L'émigration des chrétiens

       Parmi les suites les plus dangereuses du conflit israélo-palestinien, la cause du fait que l'on ne trouve pas une solution juste et solide pour ce conflit, c'est l'émigration: l'émigration des cerveaux, des penseurs, des jeunes, des musulmans modérés, et surtout des chrétiens. Tout cela affaiblit le progrès et l'avenir de la liberté, de la démocratie et de l'ouverture du monde arabe.

       Le grand danger est surtout dans l'émigration des chrétiens, qui a des conséquences graves et douloureuses. En effet, l'émigration des chrétiens, qui atteint et frappe toutes les paroisses de toutes les communautés chrétiennes dans le monde arabe, surtout au Liban, en Syrie, en Palestine, en Jordanie, en Egypte et en Irak, aboutira à vider l'Orient des chrétiens.

        Surtout, l'émigration veut dire perdre peu à peu le pluralisme et la diversité dans le monde arabe, et la perte des grandes possibilités de dialogue islamo-chrétien, qui est un dialogue humain et religieux, en même temps qu'un dialogue de la vie sociale, des cultures et des consciences, qui se concrétise dans les différents aspects du tissu de la vie quotidienne dans les sociétés arabes.

       L'émigration des chrétiens représente une hémorragie continue. Cela veut dire que la société arabe deviendrait une société d'une seule couleur, une société uniquement musulmane, et ainsi le Proche-Orient deviendrait la région d'une société arabe et musulmane face à une société européenne dite chrétienne, bien que l'Europe et l'Amérique soient sécularisées et pas toujours croyantes. Si cela arrivait, et que l'Orient soit vidé de ses chrétiens, cela voudrait dire que toute occasion serait propice pour un nouveau choc des cultures, des civilisations et même des religions, un choc destructeur entre l'Orient arabe musulman et l'Occident chrétien, un conflit de l'Islam et du christianisme. Ce serait un grand malheur.
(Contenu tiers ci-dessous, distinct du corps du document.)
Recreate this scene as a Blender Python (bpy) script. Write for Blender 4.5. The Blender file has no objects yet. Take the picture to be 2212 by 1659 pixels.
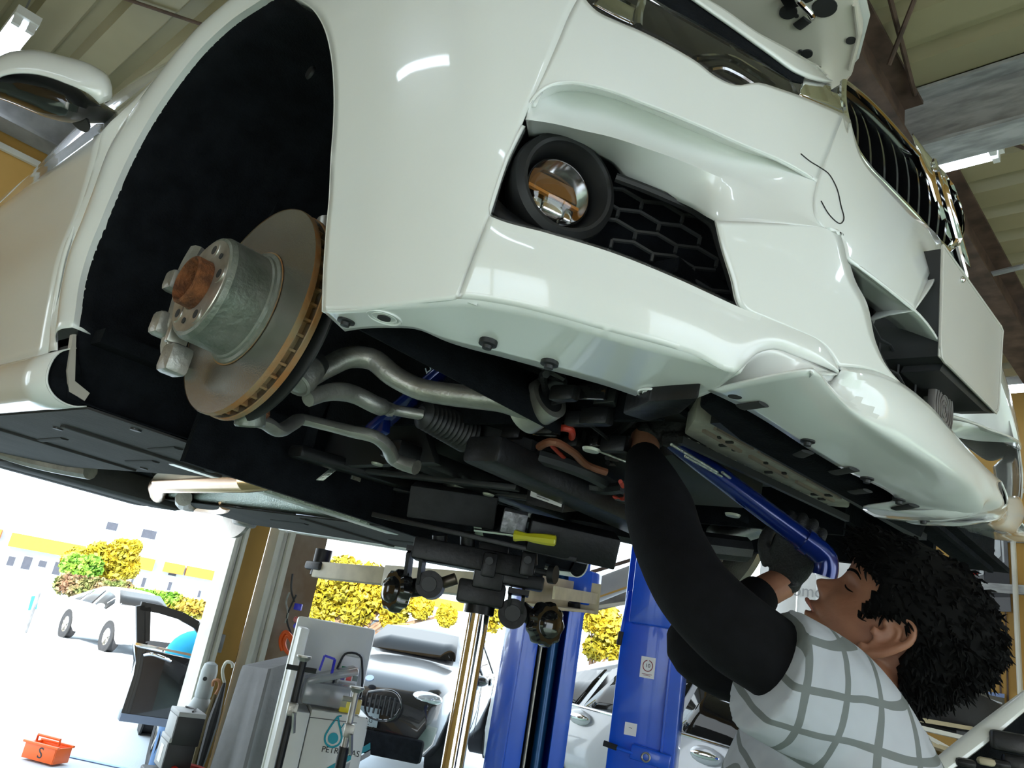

La confiance entre l'Orient et l'Occident

       Devant les suites de la guerre au Liban, et devant ce que nous voyons tous les jours dans les media, la croissance du fondamentalisme, la tension dans les relations humaines, tensions ethniques, religieuses et sociales, nous sentons qu'il y a là un grand manque de confiance entre l'Orient et l'Occident, entre les pays arabes à majorité musulmane et l'Occident européen et américain.

       Dans cette atmosphère, on voit monter l'idée de la naissance d'un "nouveau Proche-Orient", et cela dans le torrent et le flot des guerres et des conflits, mais nous sommes certains et convaincus qu'un nouveau Proche-Orient ne peut se réaliser qu'à travers la solution de la question palestinienne et la fin du conflit israélo-palestinien. Ce serait une grande erreur, de la part des dirigeants de l'Europe et de l'Amérique, de croire que dominer le monde arabe, c'est la bonne atmosphère pour la croissance du nouveau Proche-Orient. En partant de notre foi et de notre expérience spirituelle, sociale et nationale, nous voudrions mettre en garde ceux qui propagent ces idées de division, et nous leur demandons bien franchement: comment fonder un Proche-Orient nouveau dans un monde arabe divisé?

        Quant à ceux qui se targuent de diviser le monde arabe et d'en faire des ilôts de communautés religieuses et des cantons en vue de faire naître le nouveau Proche-Orient, c'est un défi perdant, sûrement perdant, car il n'y aurait pas de démocratie, pas de société démocratique dans un pays arabe sans les autres.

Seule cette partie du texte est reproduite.